Was the prime minister convincing? "Definitely," one minister replied, "but I'm not saying I was convinced."

Aharonovitch climbing

"When a team of mountain climbers is making for the top of the Everest and one of the climbers finds himself in distress, you cut the rope and leave him behind, so that he will not drag everyone into the abyss," MK Yitzhak Aharonovitch, from Yisrael Beiteinu, told his party's leader, Avigdor Lieberman, on Wednesday afternoon, a few hours before the easily foretold conclusion of the Esterina Tartman episode. "It's not a matter of love, of friendship. The fate of the party is at stake!" Other members of the party's Knesset faction made similar comments to Lieberman, though not so graphically.

The moral was clear: Lieberman had to cut. Esterina had to be left alone , otherwise the whole of Yisrael Beiteinu, a party for which great things have been predicted, would go down in her wake. When Aharonovitch spoke to Lieberman, he didn't know that in short order he would be on his way to the Tourism Ministry. Lieberman did know, but kept mum. With his bear-like gentlemanly posture, he was determined to conduct the ceremony as tradition prescribes: first to stand behind Esterina in public, and then to let her hang herself (metaphorically, of course) on the gallows he had prepared for her.

Tartman played her part in the tragicomedy that was scripted for her: prime time, live on all channels, she put on her show, a pale imitation of the performance by President Katsav. The viewer at home might well have found it difficult to choose whom to pity more: the minister who wouldn't be, or Lieberman, whose perspiring body language broadcast anxiety and extreme disgust at the situation he was forced into. For the first time his unchallenged leadership had been frayed. He failed by making an unsuitable appointment, encountered signs of internal revolt for the first time and exposed the undemocratic system in his faction. (Tw o days earlier he had said proudly that Tartman's appointment had been decided "unanimously," meaning by his unanimous vote. That comment now boomeranged on him.) Henceforth, the strategic threats that the minister for strategic affairs will have to repulse will be domestic ones. But the billionaire Arcadi Gaydamak undoubtedly opened a bottle of Dom Perignon.

In Yisrael Beiteinu, Aharonovitch is one of a pair. His name will always be uttered together with that of Yisrael Hasson: the former is a former deputy police commissioner, the latter a former deputy head of the Shin Bet security service. When the news that they were joining Yisrael Beiteinu broke, on the eve of the elections, it was a sensation. They were going to bring the native-born votes of centrist, moderate Israelis. Hasson was given the number-three slot on the Knesset list, following Yuri Stern, who has since died; Aharonovitch was assigned the eighth slot. The others are banal functionaries and unknown to the broad public, though well-known to the Russian-speaking community.

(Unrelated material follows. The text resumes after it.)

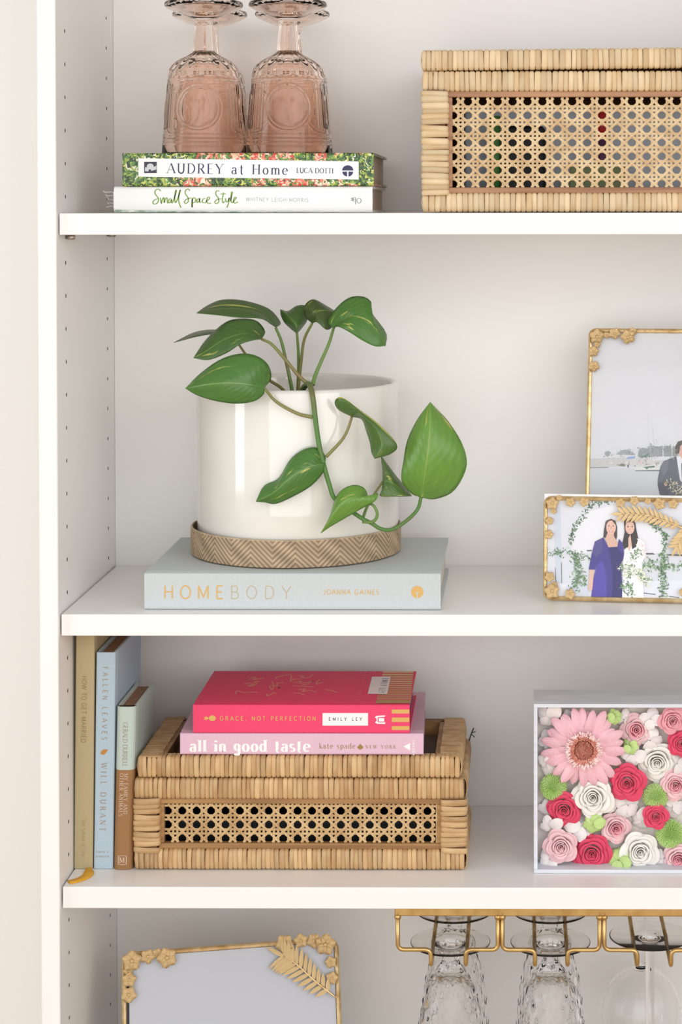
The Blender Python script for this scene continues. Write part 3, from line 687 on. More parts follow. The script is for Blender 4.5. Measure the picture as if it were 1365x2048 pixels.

If they hadn't met Lieberman before the elections, they got to know him and his style after entering the Knesset. Hasson, who dared to doubt the wisdom of the party joining the Olmert government, was immediately targeted by Lieberman. Despite his high place on the list, Lieberman skipped over him. Hasson will be able to watch the sessions of the next Knesset on television. There are no second chances in Yisrael Beiteinu.

Aharonovitch says that, contrary to the impression that was created, Lieberman is in fact a democrat. "I express my opinion. He likes to hear my opinion and he consults with us. He is very humane. I was favorably surprised by him." But he is outraged when he is labeled as one of the dwarfs that surround Lieberman. "I'm a big boy. I have sprouted wings. I do not coordinate with him. When the Esterina thing started, we were told not to speak out. I spoke out."

He doesn't understand why such a big deal is made of the fact that Lieberman decides on the appointments. "Is it different in other parties? Didn't Olmert appoint ministers as he saw fit, and Rabbi Ovadia, too?"